18.06.2013

Streiks zur Durchsetzung einer Mobilitätszulage können bei bestehendem Entgelttarifvertrag unzulässig sein

Ein Streik zur Durchsetzung einer allgemeinen Mobilitätszulage (hier: für alle Mitarbeiter der Stadt Stuttgart i.H.v. 180 € brutto) kann bei bestehendem Entgelttarifvertrag gegen die relative Friedenspflicht verstoßen. Das gilt jedenfalls dann, wenn der Tarifvertrag das Entgelt inklusive Zulagen umfassend regelt. Unter den Entgeltbegriff des Tarifvertrags fällt dann fällt auch eine pauschale Mobilitätszulage, die unabhängig von einer konkreten sozialen Komponente gezahlt wird.

ArbG Stuttgart 11.6.2013, 7 Ga 31/13
Der Sachverhalt:
Bei den Antragstellern handelt es sich um die Stadt Stuttgart sowie den Kommunalen Arbeitgeberverband Baden-Württemberg e.V. Antragsgegnerin ist die Vereinte Dienstleistungsgewerkschaft ver.di. Zwischen der Gewerkschaft und der Stadt Stuttgart gelten verschiedene Entgelttarifverträge. Bei der Umstellung der Tarifverträge vom BAT in die nunmehr geltenden Entgelttarifverträge hatten die Tarifvertragsparteien auch Zulagen einbezogen.

Die Gewerkschaft wollte eine allgemeine Mobilitätszulage i.H.v. 180 € brutto monatlich für alle beschäftigten Arbeitnehmer der Stadt durchsetzen und hatte zu diesem Zweck zu Warnstreiks aufgerufen. Die Stadt und der Arbeitgeberverband hielten den Streikaufruf für unzulässig und beantragten, die Gewerkschaft zu verurteilen, unverzüglich den Streikaufruf gegenüber ihren Verbandsmitgliedern und sonstigen Arbeitnehmern zu widerrufen.

Das Arbeitsgericht entsprach dem Antrag.

Die Gründe:
Ver.di darf zur Durchsetzung eines Bezirkstarifvertrags über die Gewährung einer Mobilitätszulage für alle Arbeitnehmer der Stadt Stuttgart nicht zu Streiks, Warnstreiks oder sonstigen Arbeitsniederlegungen aufrufen. Die Gewerkschaft ist darüber hinaus verpflichtet, unverzüglich den Streikaufruf gegenüber ihren Verbandsmitgliedern und den sonstigen Arbeitnehmern zu widerrufen.

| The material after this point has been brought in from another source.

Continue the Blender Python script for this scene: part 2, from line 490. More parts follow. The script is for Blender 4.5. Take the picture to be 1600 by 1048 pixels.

Der Streikaufruf verstößt gegen die relative Friedenspflicht. Denn zwischen der Gewerkschaft und der Stadt Stuttgart gelten verschiedene Entgelttarifverträge. Bei der Durchsetzung einer allgemeinen pauschalen Mobilitätszulage handelt es sich um einen Vergütungsbestandteil, der in den Entgelttarifverträgen bereits mit geregelt ist bzw. hätte mit geregelt werden können.

Das ergibt sich daraus, dass die Tarifvertragsparteien bei der Umstellung der Tarifverträge vom BAT in die nunmehr geltenden Entgelttarifverträge Zulagen einbezogen haben und lediglich noch leistungs- und tätigkeitsbezogene Vergütungsbestandteile im Sinn eines umfassenden Entgeltbegriffs geregelt werden. Unter diesen Entgeltbegriff fällt auch eine pauschale Mobilitätszulage, die unabhängig von einer konkreten sozialen Komponente gezahlt wird. Damit liegt eine Art "Basisvergütung" und somit ein Entgeltbestandteil vor.

Da beide Tarifvertragsparteien an die geltenden Entgelttarifverträge gebunden sind, besteht für ver.di eine relative Friedenspflicht. Während des Bestehens dieser Tarifverträge ist die Durchsetzung von Forderungen auf weitere Vergütung durch Streiks oder Warnstreiks nicht erlaubt.